A friend of mine recently bought a T-shirt with a noted musician on it. This is despite the fact that he has only ever heard one song by said musician, and, if pressured, is unlikely to even remember its title. When I asked him about it, he simply told me that he thought the shirt looked cool, and that was that.
The average person might be expected to drop the matter at this point, but naturally I did no such thing and instead got really angry. Tastes matter, after all; they signify so much about you as a person. You can’t just wear a T-shirt with a musician on it because you think it looks “cool”! But I eventually calmed down and reflected on why exactly my friend’s wardrobe choice had upset me so much.
There’s an undeniably social component to taste. Its manifestations are many, but I will only discuss two of them: Trying to convince other people that you like something that you don’t actually like, and trying to convince yourself that you like something that you don’t actually like. The former is far less dangerous, far easier to explain, and ultimately far easier to avoid; the latter, on the other hand, is dangerous, crippling, and probably unavoidable.
When it comes to the former, it’s easy to think of examples. When I discovered rock ‘n’ roll journalism at the (quite appropriate) age of 14 and began reading Rolling Stone, I was introduced to the notion of a canon of rock music. This being Rolling Stone, it was an undeniably white and frankly boring canon, but nevertheless, here was a list of recordings that I needed to familiarize myself with simply to be educated. So I set about listening to every single Beatles, Bob Dylan, and Rolling Stones album I could find; I learned about the Velvet Underground, The Clash, David Bowie, and so on. Basically, I learned what I was supposed to like, and whenever I encountered a fellow music nerd, I knew exactly what artists I was supposed to say I loved, even if in my heart of hearts I had always thought that Pink Floyd was sort of boring and the Rolling Stones sort of overrated.
Pretending to like something just so you fit in is undeniably lame, but at the very least it’s simple. You know you’re lying—you know you don’t actually consider Exile on Main St. a masterpiece, but you pretend to think it is one just to avoid an endless argument with no resolution. I understand the motivation for this relatively harmless lie, so in the end, it doesn’t really bother me.
But there is a point at which you start to fool yourself when it comes to taste. Once you’ve experienced the idea that there’s a certain list of things that you simply must like in order to be educated or cultured or whatever—then it really gets dangerous. I’ve reached the point where I’m not sure if I “really” like Beethoven and Coltrane or if I’ve just internalized the idea that I’m supposed to like them, and as a consequence have managed to convince myself that I do.

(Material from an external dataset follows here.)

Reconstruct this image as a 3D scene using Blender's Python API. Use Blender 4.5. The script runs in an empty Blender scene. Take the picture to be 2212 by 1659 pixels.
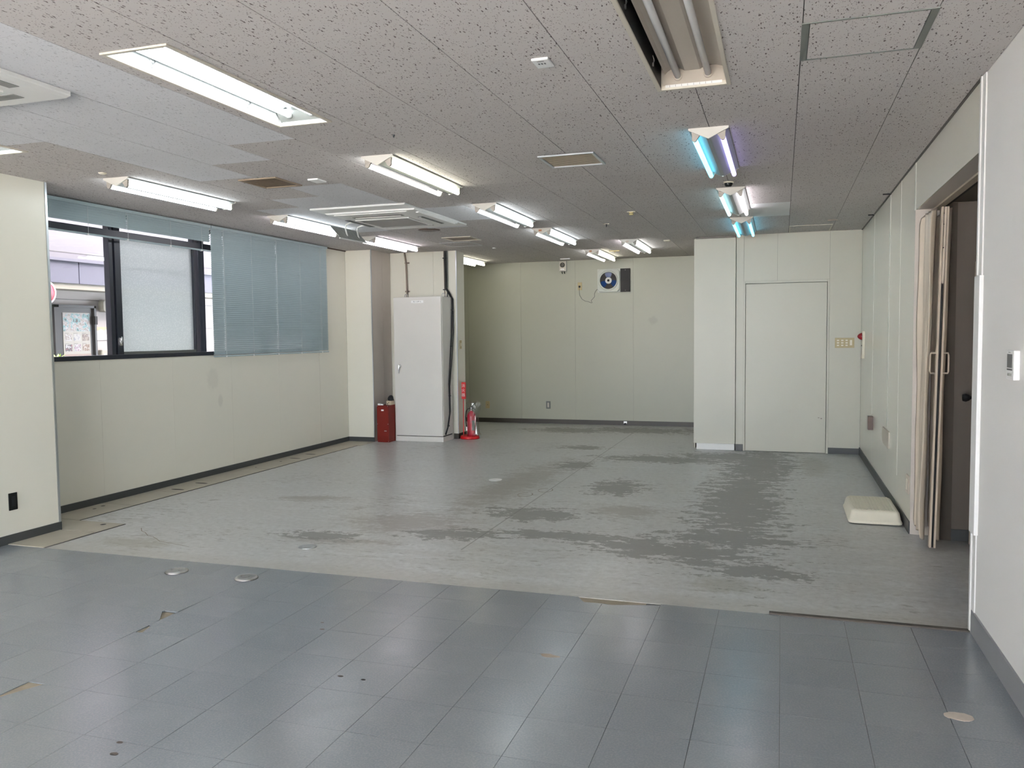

I don’t even know what it means to really like something anymore. Maybe it’s something tantamount to: “You would listen/watch/read it even if nobody knew that you were doing so,” but that would exclude the case that really worries me, which is precisely that, even if I don’t share my love for David Lynch with anyone else, I only like him because I think that I’m supposed to, because I like to feel intelligent and cultured, even if absolutely nobody else in the world knows or remotely cares.
This kind of anxiety is crippling because there’s never really a way to assure yourself that your love of something is genuine, and not ultimately a façade, whether to other people or to yourself. There is no way to test for something like this. And so truths that were previously absolutely certain to me have been undermined; am I watching The Wire because it’s a great work of art or is it because I want to be the kind of person that watches The Wire?
My guess is that, as always, the answer is an unsatisfying compromise. On the one hand, I don’t think I could spend hours watching a TV show or reading a book without enjoying it at least a little, but on the other hand, if I had read hundreds of reviews in entertainment magazines that continually talked about Breaking Bad being a horrible show—well, then I have no doubt that I would view it in an entirely different light. Maybe I wouldn’t think it was horrible, but I don’t know if I’d be so willing to identify it as my favorite TV show of all time.
And that’s why my friend’s T-shirt upset me. Because it affirmed my worries that taste is something vague and ill-defined, existing only to differentiate us from the herd and to signal to others (or ourselves) that we are refined, even when we aren’t. I don’t want taste to be like this; I want my favorite music and movies to indicate things about my personality and “who I am,” even if this seems like an absurd and rather adolescent demand.
At the end of the day, these reflections shouldn’t be taken too far. At a certain point, it gets absurd to wonder whether or not you like something genuinely or because of social cachet; at the very least, I’m not particularly worried that my parents only love me because they think that they’re supposed to. To get through life, you’re going to have to enjoy some parts of it, and so you may as well try not to waste too much of it wrapped up in pointless considerations without clear answers.
However, for my sake, take the time, when the new season premieres later this year, to ask yourself whether or not you really like Mad Men.
Peter Ianakiev is a fourth-year in the College majoring in math.